Ahead of the Inter-American Tropical Tuna Commission’s (IATTC) annual meeting – which runs from 2 to 6 September in Panama City, Panama – NGOs are pushing for the regional fishing management organization (RFMO) to enhance its compliance policies and improve its vessel-monitoring practices.
The IATTC covers tuna fisheries in the Eastern Pacific Ocean, with participation from a number of different countries including the U.S., France, Mexico, Panama, Peru, and China. NGO groups have in the past successfully advocated for policy changes at the RFMO, including last year when the IATTC adopted a full harvest strategy for North Pacific albacore tuna.
This year, the International Seafood Sustainability Foundation (ISSF) and The Pew Charitable Trusts are both pushing for the IATTC to shore up its compliance regime to ensure measures like the previously adopted harvest control rules have weight.
“Compliance processes are an integral part of an RFMO. They’re important for the RFMO to ensure that it’s meeting its objectives and performing effectively,” ISSF Vice President of Policy and Research Holly Koehler told SeafoodSource.
The ISSF’s position statement outlines some of the steps that the NGO wants the IATTC to take, such as establishing a working plan with timelines on further strengthening the committee’s procedures and outcomes, including developing a scheme of responses to improve compliance while also developing and adopting a hierarchy of infractions.
Koehler said some of the suggestions being offered by the ISSF are based on work the organization has done to explore how RFMOs can enhance compliance processes – including work it jointly ran with The Pew Charitable Trusts.
“Four years ago, we jointly hosted a number of workshops to explore the compliance process in RFMOs,” Koehler said.
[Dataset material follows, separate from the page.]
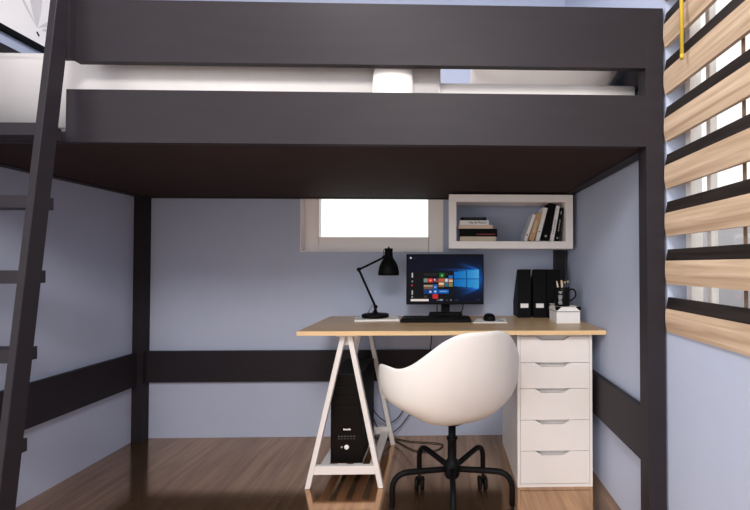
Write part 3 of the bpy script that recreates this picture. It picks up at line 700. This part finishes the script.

The workshops considered what challenges the RFMOs face and how those challenges could be opportunities for improvement.
Koehler said some of those recommendations are related to what RFMOs regularly have trouble with, which includes the volume of information collected and could be part of the evaluation framework of a compliance process – which includes by collecting data, assessing that data, and using it to look for instances of noncompliance with the RFMO’s rules.
According to Koehler, where RFMOs struggle is at either end of the process: collecting adequate data and then using it to address noncompliance – an area of focus that both ISSF and The Pew Charitable Trust have taken up to assist in creating methods of applying the data to actionable measures.
“When you have all that information coming in, how do you develop an assessment process to ensure that you focus on the highest level priorities or potential areas of noncompliance?” Koehler said. “It is leading to different interpretations of a measure.”
Koehler said ensuring strong compliance measures is key to the core functionality of an RFMO because without giving ways for member states to understand how to comply – or identifying what compliance means – the work doesn’t have the same impact.
“Compliance really is one of the most fundamental aspects of an RFMO because they spend a lot of time adopting these measures, but the other side of that coin is ensuring those measures are being implemented effectively and fairly across all the membership,” Koehler said.
Making sure measures are followed is also important outside the RFMO, as it ensures external audiences can be confident organizations like the IATTC are having an impact, according to Koehler.
Koehler said a key pillar of compliance is data collection – which is part of why ISSF and The Pew Charitable Trust are advocating for higher observer coverage onboard tuna-fishing vessels.
Pew is advocating that the IATTC adopt electronic monitoring standards at its meeting to help expand oversight of its fisheries and to ensure that it has oversight of vessels at sea. The NGO said greater observer coverage will enhance data and allow for fisheries managers to recognize shifts in fisheries occuring as a result of climate change.
According to the ISSF, the IATTC’s requirement that a minimum of 5 percent of longline tuna vessels have observer coverage is not being fully met, and there are currently gaps in the reporting of longline operational observer data.
“There is no requirement for observer coverage on class 1 to 5 purse seine vessels,” ISSF said in its position statement. “Catch estimates of bycatch species are unlikely to be reliable at 5 percent coverage, a rate also insufficient for estimating the total catch of bigeye and yellowfin tuna.”
ISSF is pushing the committee to adopt an interim electronic monitoring program standard for all gear types and a timeline for implementing those standards in 2025.
“To the extent possible, these standards should be harmonized with those adopted by, or in development, in other tuna RFMOs,” the ISSF said.
ISSF is also advocating action on a few other issues, including strengthening the management of fish aggregating devices (FADs). NGOs criticized the IATTC in the past for its approach to FADs, and in 2023, the committee responded by adopting a timeline to transition to fully biodegradable FADs and a requirement for non-entangling FAD designs that do not use netting or meshed materials by 1 January 2025.
Now, ISSF is pushing to enhance marking on FADs and increase tracking to aid in recovery of the devices.
“To facilitate FAD recovery, you need to be able to identify the FADs and be able to track them. To having a marking scheme for the FADs as well as a geolocated buoy – as well as other data collection and harmonization across RFMOs where they share a boundary is really important,” Koehler said.